#### Exercise objective
Leaving out the pictures, retype the lines from the beginning of the listing through the line containing "return tag(o, label, cat, group)".

#### Data provided
━━━
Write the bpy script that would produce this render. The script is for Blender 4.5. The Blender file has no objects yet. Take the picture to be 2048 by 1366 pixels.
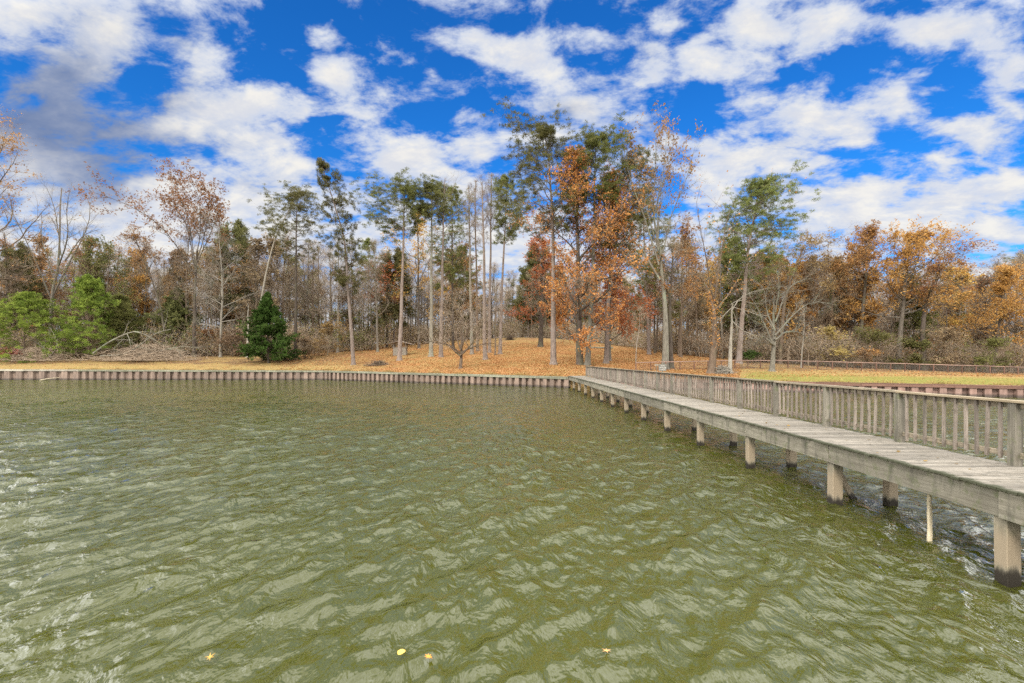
import bpy, math, time
import numpy as np
T0 = time.time()
C = bpy.context.scene.collection
R_ = math.radians
F, CX, CY, H = 1024.0, 1010.0, 719.0, 3.0      # focal length (px), vanishing point and eye height of the photograph

def W(px, py, Y):
    return np.array([(px - CX) / F * Y, Y, H - (py - CY) / F * Y])

# ------------------------------------------------------------------ helpers
def link(o, parent=None):
    C.objects.link(o)
    if parent: o.parent = parent
    return o

def tag(o, label=None, cat=None, group=None, kind=None):
    if label: o['label'] = label
    if cat: o['category'] = cat
    if group: o['group'] = group
    if kind: o['kind'] = kind
    return o

def empty(name, label, cat, loc=(0, 0, 0), group=None):
    o = bpy.data.objects.new(name, None)
    o.empty_display_size = .3
    o.location = loc
    link(o)
    return tag(o, label, cat, group)

class MB:
    """collects numpy chunks of verts / quads and builds ONE mesh"""
    def __init__(s):
        s.v, s.f, s.m, s.t, s.sm, s.n = [], [], [], [], [], 0
    def add(s, v, f, mat=0, tint=0.5, smooth=False):
        v = np.asarray(v, np.float32).reshape(-1, 3); f = np.asarray(f, np.int64).reshape(-1, 4)
        s.v.append(v); s.f.append(f + s.n); s.n += len(v)
        s.m.append(np.full(len(f), mat, np.int32)); s.sm.append(np.full(len(f), smooth, bool))
        s.t.append(np.broadcast_to(np.asarray(tint, np.float32), (len(v),)).astype(np.float32))
    def box(s, lo, hi, tint=0.5, mat=0, rot=None, taper=0):
        x0, y0, z0 = lo; x1, y1, z1 = hi
        v = np.array([(x0, y0, z0), (x1, y0, z0), (x1, y1, z0), (x0, y1, z0), (x0, y0, z1), (x1, y0, z1), (x1, y1, z1), (x0, y1, z1)], float)
        if rot is not None:
            c = (v.min(0) + v.max(0)) / 2; v = (v - c) @ np.asarray(rot).T + c
        f = [(0, 3, 2, 1), (4, 5, 6, 7), (0, 1, 5, 4), (1, 2, 6, 5), (2, 3, 7, 6), (3, 0, 4, 7)]
        s.add(v, f, mat, tint)
    def beam(s, a, b, w, h, tint=.5, mat=0):
        a, b = np.asarray(a, float), np.asarray(b, float); d = b - a; d /= np.linalg.norm(d)
        u = np.cross(d, (0, 0, 1.)); u = u if np.linalg.norm(u) > 1e-3 else np.array([1., 0, 0]); u /= np.linalg.norm(u); n = np.cross(u, d)
        v = [p + su * u * w / 2 + sn * n * h / 2 for p in (a, b) for su, sn in ((-1, -1), (1, -1), (1, 1), (-1, 1))]
        s.add(v, [(3, 2, 1, 0), (4, 5, 6, 7), (0, 1, 5, 4), (1, 2, 6, 5), (2, 3, 7, 6), (3, 0, 4, 7)], mat, tint)
    def tubes(s, P, R, S, mat=0, tint=.5, cap=False):
        P = np.asarray(P, float); R = np.asarray(R, float)
        if P.ndim == 2: P, R = P[None], R[None]
        B, N, _ = P.shape
        if B == 0: return
        tan = np.gradient(P, axis=1); tan /= np.linalg.norm(tan, axis=2, keepdims=True) + 1e-9
        mt = tan.mean(1); ref = np.where((np.abs(mt[:, 2:3]) > .7) * np.ones((1, 3), bool), [[1., 0, 0]], [[0, 0, 1.]])
        u = np.cross(tan, ref[:, None, :]); u /= np.linalg.norm(u, axis=2, keepdims=True) + 1e-9
        w = np.cross(tan, u)
        a = np.arange(S) / S * 2 * np.pi
        v = P[:, :, None] + R[:, :, None, None] * (np.cos(a)[None, None, :, None] * u[:, :, None] + np.sin(a)[None, None, :, None] * w[:, :, None])
        b, n, k = np.meshgrid(np.arange(B), np.arange(N - 1), np.arange(S), indexing='ij')
        k2 = (k + 1) % S; base = b * N * S
        f = np.stack([base + n * S + k, base + n * S + k2, base + (n + 1) * S + k2, base + (n + 1) * S + k], -1)
        s.add(v, f, mat, tint if np.ndim(tint) == 0 else np.repeat(tint, N * S), True)
    def leaves(s, c, rng, la, lb, mat=0, tint=None, flat=0., axis=None):
        """rhombic blades at centres c: half length la, half width lb"""
        n = len(c)
        if n == 0: return
        a = rng.normal(size=(n, 3)) if axis is None else axis + rng.normal(size=(n, 3)) * .45
        a[:, 2] *= (1 - flat); a /= np.linalg.norm(a, axis=1, keepdims=True)
        b = rng.normal(size=(n, 3)); b[:, 2] *= (1 - flat); b -= a * (a * b).sum(1, keepdims=True); b /= np.linalg.norm(b, axis=1, keepdims=True) + 1e-9
        k = rng.uniform(.65, 1.35, (n, 1)); a = a * la * k; b = b * lb * k
        v = np.stack([c - a, c - b + a * .15, c + a, c + b + a * .15], 1)
        t = rng.random(n) if tint is None else tint
        s.add(v, np.arange(4 * n).reshape(-1, 4), mat, np.repeat(t, 4))
    def build(s, name, mats, parent=None):
        me = bpy.data.meshes.new(name)
        v = np.concatenate(s.v); f = np.concatenate(s.f)
        me.vertices.add(len(v)); me.vertices.foreach_set('co', v.ravel())
        me.loops.add(len(f) * 4); me.loops.foreach_set('vertex_index', f.ravel().astype(np.int32))
        me.polygons.add(len(f)); me.polygons.foreach_set('loop_start', np.arange(len(f), dtype=np.int32) * 4)
        me.polygons.foreach_set('material_index', np.concatenate(s.m)); me.polygons.foreach_set('use_smooth', np.concatenate(s.sm))
        at = me.attributes.new('tint', 'FLOAT', 'POINT'); at.data.foreach_set('value', np.concatenate(s.t))
        for m in (mats if isinstance(mats, (list, tuple)) else [mats]): me.materials.append(m)
        me.update(calc_edges=True)
        return link(bpy.data.objects.new(name, me), parent)

# ------------------------------------------------------------------ materials
class NT:
    def __init__(s, tree): s.t = tree; s.n = tree.nodes; s.l = tree.links
    def __call__(s, typ, **kw):
        n = s.n.new(typ)
        for k, v in kw.items():
            if k.startswith('i_'):
                key = k[2:]; key = int(key) if key.isdigit() else key.replace('_', ' ')
                if hasattr(v, 'bl_rna') and hasattr(v, 'is_output'): s.l.new(v, n.inputs[key])
                else: n.inputs[key].default_value = v
            else: setattr(n, k, v)
        return n
    def math(s, op, a, b=None, c=None, clamp=False):
        n = s.n.new('ShaderNodeMath'); n.operation = op; n.use_clamp = clamp
        for i, x in enumerate((a, b, c)):
            if x is None: continue
            if hasattr(x, 'is_output'): s.l.new(x, n.inputs[i])
            else: n.inputs[i].default_value = x
        return n.outputs[0]
    def mix(s, f, a, b, typ='MIX'):
        n = s.n.new('ShaderNodeMix'); n.data_type = 'RGBA'; n.blend_type = typ
        for i, x in ((0, f), (6, a), (7, b)):
            if hasattr(x, 'is_output'): s.l.new(x, n.inputs[i])
            else: n.inputs[i].default_value = x if i == 0 else (*x[:3], 1)
        return n.outputs[2]
    def ramp(s, f, stops):
        n = s.n.new('ShaderNodeValToRGB'); e = n.color_ramp.elements
        while len(e) < len(stops): e.new(.5)
        for k, (p, c) in enumerate(stops):
            e[k].position = p; e[k].color = (*c, 1) if len(c) == 3 else c
        s.l.new(f, n.inputs[0]); return n.outputs[0]
    def noise(s, vec, scale, detail=4, rough=.55, dist=0, dim='3D'):
        n = s.n.new('ShaderNodeTexNoise'); n.noise_dimensions = dim
        n.inputs['Scale'].default_value = scale; n.inputs['Detail'].default_value = detail
        n.inputs['Roughness'].default_value = rough; n.inputs['Distortion'].default_value = dist
        if vec is not None: s.l.new(vec, n.inputs['Vector'])
        return n.outputs['Fac']
    def scaled(s, vec, sc, loc=(0, 0, 0), rot=(0, 0, 0)):
        n = s.n.new('ShaderNodeMapping'); n.inputs['Scale'].default_value = sc; n.inputs['Location'].default_value = loc; n.inputs['Rotation'].default_value = rot
        s.l.new(vec, n.inputs['Vector']); return n.outputs[0]
    def sstep(s, x, a, b):
        n = s.n.new('ShaderNodeMapRange'); n.interpolation_type = 'SMOOTHSTEP'
        s.l.new(x, n.inputs[0]); n.inputs[1].default_value = a; n.inputs[2].default_value = b
        return n.outputs[0]

def newmat(name):
    m = bpy.data.materials.new(name); m.use_nodes = True
    t = NT(m.node_tree); t.n.clear()
    out = t('ShaderNodeOutputMaterial')
    return m, t, out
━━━
#### Output below
Write the bpy script that would produce this render. The script is for Blender 4.5. The Blender file has no objects yet. Take the picture to be 2048 by 1366 pixels.
import bpy, math, time
import numpy as np
T0 = time.time()
C = bpy.context.scene.collection
R_ = math.radians
F, CX, CY, H = 1024.0, 1010.0, 719.0, 3.0      # focal length (px), vanishing point and eye height of the photograph

def W(px, py, Y):
    return np.array([(px - CX) / F * Y, Y, H - (py - CY) / F * Y])

# ------------------------------------------------------------------ helpers
def link(o, parent=None):
    C.objects.link(o)
    if parent: o.parent = parent
    return o

def tag(o, label=None, cat=None, group=None, kind=None):
    if label: o['label'] = label
    if cat: o['category'] = cat
    if group: o['group'] = group
    if kind: o['kind'] = kind
    return o

def empty(name, label, cat, loc=(0, 0, 0), group=None):
    o = bpy.data.objects.new(name, None)
    o.empty_display_size = .3
    o.location = loc
    link(o)
    return tag(o, label, cat, group)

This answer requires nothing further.